Another distraction is the structure of Men in Miami Hotels. It feels like a constant ebb and flow—a quick burst of action followed by drawn-out contemplations or descriptions. While reading, I had difficulty placing that feeling until I listened to the BOMB interview. Smith himself offers insight into the making of a novel: “Everything that you put in a novel has to either move the story or deepen the character. Or both, and that’s it. That’s really all that a novelist is doing, as far as I can tell.” Maybe it’s just me, but those don’t sound like the words of a novelist. They sound like the words of a poet trying to write a novel. The problem is, Smith’s novel feels exactly like it is trying to do one or the other at any given point. Not both. The quick bursts of action move the story along; the contemplative passages serve to round out the characters, and that’s it. Smith hasn’t figured out the balance, and it doesn’t make for a very pleasurable reading experience. Instead, it offers up mostly-flat characters and not enough action. If Smith is trying to write genre fiction, the plot needs to be better constructed. If he’s trying to write literary fiction that alludes to genre fiction, the characters need to be stronger. There’s no evidence that this is any sort of ‘60s-era deconstruction or satirizing of the form.

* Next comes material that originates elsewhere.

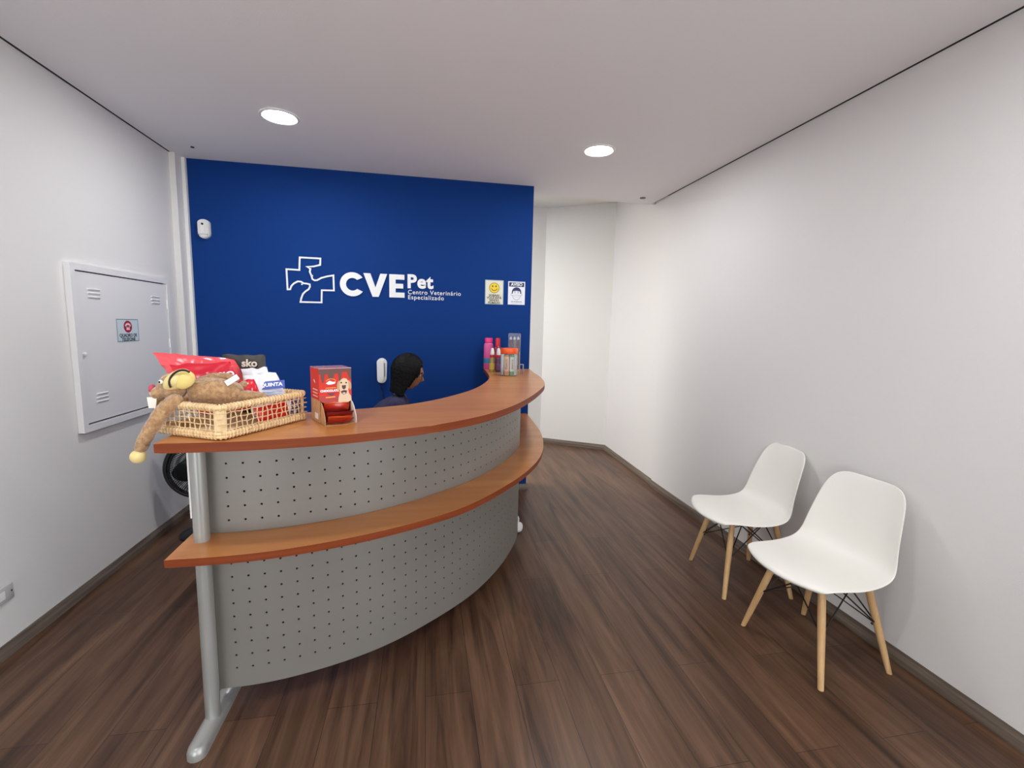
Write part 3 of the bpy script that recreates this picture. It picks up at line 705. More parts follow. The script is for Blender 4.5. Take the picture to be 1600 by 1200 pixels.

Unlike Men in Miami Hotels, much of genre flattens the plot and characters in a way that emphasizes style. Take Drive, the hyper-violent modern noir whose protagonist doesn’t have a name, let alone any real character development. The plot is almost stringy in its thinness. But all of that allows the style to take over and dazzle audiences. Men in Miami Hotels falls short because its style isn’t careful enough. It feels rushed; it’s only been three years since Smith’s last novel was published. Before that, it was fourteen years. The violence in this book is not stylized; it is quick and under-described. One man gets thrown “into the roiled and frothing wake” of a ship at the end of a page-long sentence that serves as a lyrical synopsis of the victim’s life and where jet skis are stored. While the sentence is impressively constructed, it’s really just poetic Cliff’s Notes for what should be character development. On the other hand, if you live in South Florida or have been to the Keys, you may not mind the expansive, winding sentences because of the sheer volume of well-rendered hometown paraphernalia—from mentions of the jai-alai fronton to panthers prowling in the mangroves.

Like the real Florida, there’s plenty of darkness in Smith’s sunshine, and like other noir fiction, a recurring theme in Men in Miami Hotels is the inevitability of fate—that inescapable crush of the past catching up to the future. Or as Smith puts it, “how life just piles on, and how the past is like a bamboo thicket you quit cutting back and just walk around to get where you’re going.” According to the researchers, Charlie Smith actually died at closer to 100 years old. And the young William Faulkner is probably already on Wikipedia.